* [TASK OBJECTIVE]: Repeat the whole listing below, word for word.

* [GIVEN DATA]:
- - - -
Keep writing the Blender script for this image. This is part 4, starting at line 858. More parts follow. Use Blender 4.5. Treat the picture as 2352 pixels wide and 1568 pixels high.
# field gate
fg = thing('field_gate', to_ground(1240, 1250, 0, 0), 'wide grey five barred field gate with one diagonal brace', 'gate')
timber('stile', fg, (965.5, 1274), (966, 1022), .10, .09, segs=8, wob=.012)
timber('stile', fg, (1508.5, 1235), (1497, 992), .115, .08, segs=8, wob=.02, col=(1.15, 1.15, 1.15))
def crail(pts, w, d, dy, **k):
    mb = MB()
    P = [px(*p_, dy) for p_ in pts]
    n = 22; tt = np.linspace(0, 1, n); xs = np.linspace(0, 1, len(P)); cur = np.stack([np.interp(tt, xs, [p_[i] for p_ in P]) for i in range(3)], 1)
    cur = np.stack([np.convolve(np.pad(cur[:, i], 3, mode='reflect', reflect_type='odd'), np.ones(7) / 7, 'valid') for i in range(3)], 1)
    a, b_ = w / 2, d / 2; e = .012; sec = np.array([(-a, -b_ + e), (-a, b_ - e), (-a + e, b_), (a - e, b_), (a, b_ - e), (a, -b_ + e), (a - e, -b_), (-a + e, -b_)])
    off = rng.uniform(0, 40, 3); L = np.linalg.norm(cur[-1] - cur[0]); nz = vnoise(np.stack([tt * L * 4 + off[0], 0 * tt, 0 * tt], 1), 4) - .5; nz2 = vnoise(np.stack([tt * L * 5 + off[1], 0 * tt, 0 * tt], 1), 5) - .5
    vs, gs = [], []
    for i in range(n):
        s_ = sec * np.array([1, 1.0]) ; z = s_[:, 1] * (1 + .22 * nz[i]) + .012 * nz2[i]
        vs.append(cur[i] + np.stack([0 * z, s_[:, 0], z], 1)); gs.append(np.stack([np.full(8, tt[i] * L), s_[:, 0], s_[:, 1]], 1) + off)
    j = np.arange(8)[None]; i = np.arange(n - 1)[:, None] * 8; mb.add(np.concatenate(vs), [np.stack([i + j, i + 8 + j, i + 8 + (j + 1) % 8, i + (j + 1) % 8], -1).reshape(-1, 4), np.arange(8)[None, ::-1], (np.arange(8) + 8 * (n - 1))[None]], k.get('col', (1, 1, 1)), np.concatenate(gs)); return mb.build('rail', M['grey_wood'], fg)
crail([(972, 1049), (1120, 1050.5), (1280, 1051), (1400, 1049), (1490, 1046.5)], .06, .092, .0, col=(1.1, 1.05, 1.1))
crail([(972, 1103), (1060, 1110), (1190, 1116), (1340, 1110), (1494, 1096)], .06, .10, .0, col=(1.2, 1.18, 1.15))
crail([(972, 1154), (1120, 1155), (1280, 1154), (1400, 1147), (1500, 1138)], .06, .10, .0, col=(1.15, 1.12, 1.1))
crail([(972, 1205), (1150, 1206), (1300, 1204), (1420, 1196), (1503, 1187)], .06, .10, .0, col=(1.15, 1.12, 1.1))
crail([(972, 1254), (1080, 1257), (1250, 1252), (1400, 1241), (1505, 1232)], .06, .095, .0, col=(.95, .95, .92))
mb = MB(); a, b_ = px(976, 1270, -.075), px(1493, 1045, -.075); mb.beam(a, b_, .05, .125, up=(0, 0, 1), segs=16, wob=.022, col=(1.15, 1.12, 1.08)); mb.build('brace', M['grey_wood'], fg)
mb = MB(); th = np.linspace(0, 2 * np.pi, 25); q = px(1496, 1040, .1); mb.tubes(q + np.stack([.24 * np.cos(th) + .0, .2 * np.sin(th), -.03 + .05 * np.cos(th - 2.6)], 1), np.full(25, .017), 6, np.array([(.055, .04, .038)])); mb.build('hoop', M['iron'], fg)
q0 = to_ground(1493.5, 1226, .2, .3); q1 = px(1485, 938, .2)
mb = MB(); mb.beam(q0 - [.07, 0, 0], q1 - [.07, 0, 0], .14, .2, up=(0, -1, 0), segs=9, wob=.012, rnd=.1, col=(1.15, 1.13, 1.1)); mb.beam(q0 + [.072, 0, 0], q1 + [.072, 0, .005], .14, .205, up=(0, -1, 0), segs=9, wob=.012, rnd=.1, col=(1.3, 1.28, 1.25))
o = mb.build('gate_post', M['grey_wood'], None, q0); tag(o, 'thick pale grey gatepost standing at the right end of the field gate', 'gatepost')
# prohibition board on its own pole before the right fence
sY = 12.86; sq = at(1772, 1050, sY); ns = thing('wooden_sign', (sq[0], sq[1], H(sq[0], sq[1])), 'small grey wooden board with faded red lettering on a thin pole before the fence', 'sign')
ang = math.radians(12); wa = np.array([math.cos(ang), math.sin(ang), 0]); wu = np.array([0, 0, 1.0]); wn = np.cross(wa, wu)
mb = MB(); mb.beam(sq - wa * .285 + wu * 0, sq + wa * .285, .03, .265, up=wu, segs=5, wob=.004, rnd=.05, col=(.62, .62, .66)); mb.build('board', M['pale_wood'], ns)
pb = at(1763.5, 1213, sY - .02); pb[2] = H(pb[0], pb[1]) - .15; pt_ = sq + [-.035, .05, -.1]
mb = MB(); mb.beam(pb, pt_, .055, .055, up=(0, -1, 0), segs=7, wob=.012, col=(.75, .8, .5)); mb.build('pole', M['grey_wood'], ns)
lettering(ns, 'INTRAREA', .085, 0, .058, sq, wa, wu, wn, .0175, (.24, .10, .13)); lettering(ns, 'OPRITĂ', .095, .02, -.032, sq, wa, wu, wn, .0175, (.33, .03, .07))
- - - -
* [WRITTEN ANSWER]:
Keep writing the Blender script for this image. This is part 4, starting at line 858. More parts follow. Use Blender 4.5. Treat the picture as 2352 pixels wide and 1568 pixels high.
# field gate
fg = thing('field_gate', to_ground(1240, 1250, 0, 0), 'wide grey five barred field gate with one diagonal brace', 'gate')
timber('stile', fg, (965.5, 1274), (966, 1022), .10, .09, segs=8, wob=.012)
timber('stile', fg, (1508.5, 1235), (1497, 992), .115, .08, segs=8, wob=.02, col=(1.15, 1.15, 1.15))
def crail(pts, w, d, dy, **k):
    mb = MB()
    P = [px(*p_, dy) for p_ in pts]
    n = 22; tt = np.linspace(0, 1, n); xs = np.linspace(0, 1, len(P)); cur = np.stack([np.interp(tt, xs, [p_[i] for p_ in P]) for i in range(3)], 1)
    cur = np.stack([np.convolve(np.pad(cur[:, i], 3, mode='reflect', reflect_type='odd'), np.ones(7) / 7, 'valid') for i in range(3)], 1)
    a, b_ = w / 2, d / 2; e = .012; sec = np.array([(-a, -b_ + e), (-a, b_ - e), (-a + e, b_), (a - e, b_), (a, b_ - e), (a, -b_ + e), (a - e, -b_), (-a + e, -b_)])
    off = rng.uniform(0, 40, 3); L = np.linalg.norm(cur[-1] - cur[0]); nz = vnoise(np.stack([tt * L * 4 + off[0], 0 * tt, 0 * tt], 1), 4) - .5; nz2 = vnoise(np.stack([tt * L * 5 + off[1], 0 * tt, 0 * tt], 1), 5) - .5
    vs, gs = [], []
    for i in range(n):
        s_ = sec * np.array([1, 1.0]) ; z = s_[:, 1] * (1 + .22 * nz[i]) + .012 * nz2[i]
        vs.append(cur[i] + np.stack([0 * z, s_[:, 0], z], 1)); gs.append(np.stack([np.full(8, tt[i] * L), s_[:, 0], s_[:, 1]], 1) + off)
    j = np.arange(8)[None]; i = np.arange(n - 1)[:, None] * 8; mb.add(np.concatenate(vs), [np.stack([i + j, i + 8 + j, i + 8 + (j + 1) % 8, i + (j + 1) % 8], -1).reshape(-1, 4), np.arange(8)[None, ::-1], (np.arange(8) + 8 * (n - 1))[None]], k.get('col', (1, 1, 1)), np.concatenate(gs)); return mb.build('rail', M['grey_wood'], fg)
crail([(972, 1049), (1120, 1050.5), (1280, 1051), (1400, 1049), (1490, 1046.5)], .06, .092, .0, col=(1.1, 1.05, 1.1))
crail([(972, 1103), (1060, 1110), (1190, 1116), (1340, 1110), (1494, 1096)], .06, .10, .0, col=(1.2, 1.18, 1.15))
crail([(972, 1154), (1120, 1155), (1280, 1154), (1400, 1147), (1500, 1138)], .06, .10, .0, col=(1.15, 1.12, 1.1))
crail([(972, 1205), (1150, 1206), (1300, 1204), (1420, 1196), (1503, 1187)], .06, .10, .0, col=(1.15, 1.12, 1.1))
crail([(972, 1254), (1080, 1257), (1250, 1252), (1400, 1241), (1505, 1232)], .06, .095, .0, col=(.95, .95, .92))
mb = MB(); a, b_ = px(976, 1270, -.075), px(1493, 1045, -.075); mb.beam(a, b_, .05, .125, up=(0, 0, 1), segs=16, wob=.022, col=(1.15, 1.12, 1.08)); mb.build('brace', M['grey_wood'], fg)
mb = MB(); th = np.linspace(0, 2 * np.pi, 25); q = px(1496, 1040, .1); mb.tubes(q + np.stack([.24 * np.cos(th) + .0, .2 * np.sin(th), -.03 + .05 * np.cos(th - 2.6)], 1), np.full(25, .017), 6, np.array([(.055, .04, .038)])); mb.build('hoop', M['iron'], fg)
q0 = to_ground(1493.5, 1226, .2, .3); q1 = px(1485, 938, .2)
mb = MB(); mb.beam(q0 - [.07, 0, 0], q1 - [.07, 0, 0], .14, .2, up=(0, -1, 0), segs=9, wob=.012, rnd=.1, col=(1.15, 1.13, 1.1)); mb.beam(q0 + [.072, 0, 0], q1 + [.072, 0, .005], .14, .205, up=(0, -1, 0), segs=9, wob=.012, rnd=.1, col=(1.3, 1.28, 1.25))
o = mb.build('gate_post', M['grey_wood'], None, q0); tag(o, 'thick pale grey gatepost standing at the right end of the field gate', 'gatepost')
# prohibition board on its own pole before the right fence
sY = 12.86; sq = at(1772, 1050, sY); ns = thing('wooden_sign', (sq[0], sq[1], H(sq[0], sq[1])), 'small grey wooden board with faded red lettering on a thin pole before the fence', 'sign')
ang = math.radians(12); wa = np.array([math.cos(ang), math.sin(ang), 0]); wu = np.array([0, 0, 1.0]); wn = np.cross(wa, wu)
mb = MB(); mb.beam(sq - wa * .285 + wu * 0, sq + wa * .285, .03, .265, up=wu, segs=5, wob=.004, rnd=.05, col=(.62, .62, .66)); mb.build('board', M['pale_wood'], ns)
pb = at(1763.5, 1213, sY - .02); pb[2] = H(pb[0], pb[1]) - .15; pt_ = sq + [-.035, .05, -.1]
mb = MB(); mb.beam(pb, pt_, .055, .055, up=(0, -1, 0), segs=7, wob=.012, col=(.75, .8, .5)); mb.build('pole', M['grey_wood'], ns)
lettering(ns, 'INTRAREA', .085, 0, .058, sq, wa, wu, wn, .0175, (.24, .10, .13)); lettering(ns, 'OPRITĂ', .095, .02, -.032, sq, wa, wu, wn, .0175, (.33, .03, .07))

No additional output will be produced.